Nurse Family Partnerships are a proven success. Last year’s decline in African-American and Puerto Rican infant mortality—reported in the recent MMR—was attributable in part to the success of the pilot NFP program the Administration has launched in several communities.

In other parts of the country, low-income women and their now-teenaged children who have been involved in NFP programs over many years have had dramatically reduced rates of child abuse and neglect, lower rates of dependency on public assistance, and fewer run-ins with the law. The Administration believes NFP has the potential for similar results in New York City.

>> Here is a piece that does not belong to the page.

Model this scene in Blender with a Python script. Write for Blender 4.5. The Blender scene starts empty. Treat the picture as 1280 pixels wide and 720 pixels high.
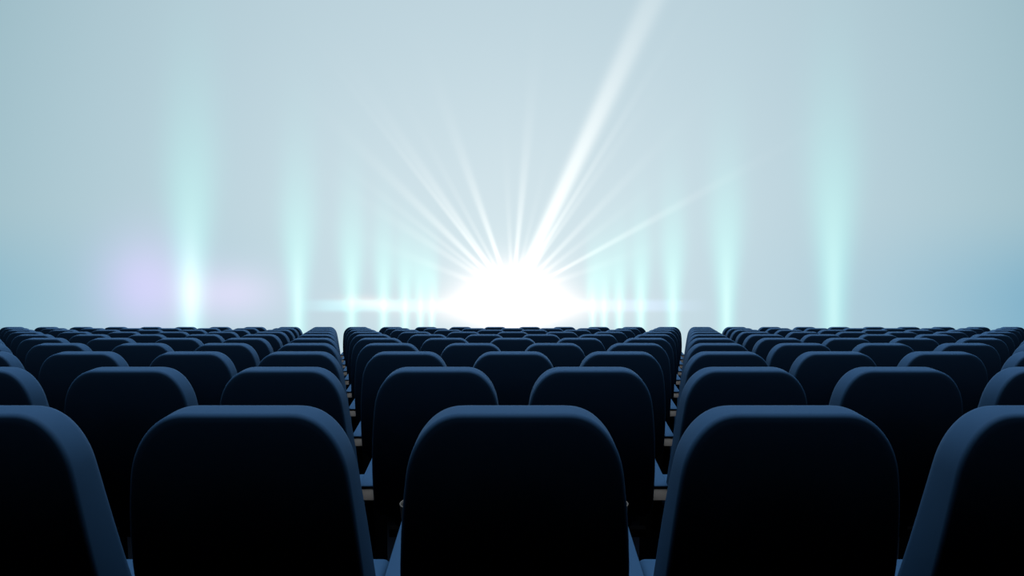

Mayor Bloomberg is directing the relevant City agency, under the direction of Deputy Mayor Gibbs, to develop an action plan within the next 60 days in order to turn the Commission’s recommendations into policies and practices. Such an action plan will include proposed budgets and timetables, and accurate ways to measure the outcomes and effectiveness of the Administration’s adoption of methods to increase economic opportunity and make work pay.

"The fundamental purpose of our Commission has been to pinpoint concrete ways in which our City can act to ensure poor New Yorkers have the resources they need to help themselves move ahead," said Deputy Mayor Gibbs. "The Commission has concentrated its attention on strategies that have a proven record of results. The immediate beneficiaries of the Commission’s work will be those who are provided with the help and encouragement they need to rise out of poverty. Ultimately, however, by reducing need, rewarding personal initiative and reaffirming hope, we will create a future that benefits every New Yorker."